What you have to do: Up to and including the line containing "nt.links.new(bg.outputs[0], wo.inputs['Surface'])", please reproduce the lines of the listing below, starting from the top.

▼

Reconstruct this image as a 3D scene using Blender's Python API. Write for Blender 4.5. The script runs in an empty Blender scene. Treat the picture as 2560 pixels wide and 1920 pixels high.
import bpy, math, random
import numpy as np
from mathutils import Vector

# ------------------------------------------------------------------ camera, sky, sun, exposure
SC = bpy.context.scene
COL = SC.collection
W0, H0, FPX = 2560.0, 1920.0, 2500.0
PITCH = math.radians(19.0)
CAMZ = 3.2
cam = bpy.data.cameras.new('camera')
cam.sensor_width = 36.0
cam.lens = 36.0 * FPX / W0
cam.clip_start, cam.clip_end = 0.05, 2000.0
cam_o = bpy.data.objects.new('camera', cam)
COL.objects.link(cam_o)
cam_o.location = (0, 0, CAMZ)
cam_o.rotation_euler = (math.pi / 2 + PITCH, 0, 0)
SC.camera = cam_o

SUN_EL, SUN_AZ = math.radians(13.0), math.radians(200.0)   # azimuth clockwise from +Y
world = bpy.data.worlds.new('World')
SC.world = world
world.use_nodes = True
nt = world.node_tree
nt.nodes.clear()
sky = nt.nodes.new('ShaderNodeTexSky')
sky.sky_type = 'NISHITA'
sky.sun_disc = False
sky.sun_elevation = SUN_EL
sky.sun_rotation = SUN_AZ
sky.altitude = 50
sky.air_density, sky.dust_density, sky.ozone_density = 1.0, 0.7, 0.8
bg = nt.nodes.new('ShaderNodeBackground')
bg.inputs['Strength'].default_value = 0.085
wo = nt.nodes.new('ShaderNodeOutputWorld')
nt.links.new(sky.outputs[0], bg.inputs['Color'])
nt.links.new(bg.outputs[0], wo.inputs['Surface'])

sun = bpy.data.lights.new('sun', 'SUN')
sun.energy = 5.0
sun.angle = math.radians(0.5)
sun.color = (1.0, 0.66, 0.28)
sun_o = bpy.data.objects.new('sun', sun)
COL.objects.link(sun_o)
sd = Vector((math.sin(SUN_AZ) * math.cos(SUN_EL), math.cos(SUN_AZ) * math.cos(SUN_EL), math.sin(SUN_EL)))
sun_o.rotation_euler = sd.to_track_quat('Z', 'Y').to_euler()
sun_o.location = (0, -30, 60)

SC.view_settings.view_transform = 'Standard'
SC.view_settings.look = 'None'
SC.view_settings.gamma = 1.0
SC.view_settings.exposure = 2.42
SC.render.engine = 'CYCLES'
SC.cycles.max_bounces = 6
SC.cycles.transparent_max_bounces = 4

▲

The solution:
Reconstruct this image as a 3D scene using Blender's Python API. Write for Blender 4.5. The script runs in an empty Blender scene. Treat the picture as 2560 pixels wide and 1920 pixels high.
import bpy, math, random
import numpy as np
from mathutils import Vector

# ------------------------------------------------------------------ camera, sky, sun, exposure
SC = bpy.context.scene
COL = SC.collection
W0, H0, FPX = 2560.0, 1920.0, 2500.0
PITCH = math.radians(19.0)
CAMZ = 3.2
cam = bpy.data.cameras.new('camera')
cam.sensor_width = 36.0
cam.lens = 36.0 * FPX / W0
cam.clip_start, cam.clip_end = 0.05, 2000.0
cam_o = bpy.data.objects.new('camera', cam)
COL.objects.link(cam_o)
cam_o.location = (0, 0, CAMZ)
cam_o.rotation_euler = (math.pi / 2 + PITCH, 0, 0)
SC.camera = cam_o

SUN_EL, SUN_AZ = math.radians(13.0), math.radians(200.0)   # azimuth clockwise from +Y
world = bpy.data.worlds.new('World')
SC.world = world
world.use_nodes = True
nt = world.node_tree
nt.nodes.clear()
sky = nt.nodes.new('ShaderNodeTexSky')
sky.sky_type = 'NISHITA'
sky.sun_disc = False
sky.sun_elevation = SUN_EL
sky.sun_rotation = SUN_AZ
sky.altitude = 50
sky.air_density, sky.dust_density, sky.ozone_density = 1.0, 0.7, 0.8
bg = nt.nodes.new('ShaderNodeBackground')
bg.inputs['Strength'].default_value = 0.085
wo = nt.nodes.new('ShaderNodeOutputWorld')
nt.links.new(sky.outputs[0], bg.inputs['Color'])
nt.links.new(bg.outputs[0], wo.inputs['Surface'])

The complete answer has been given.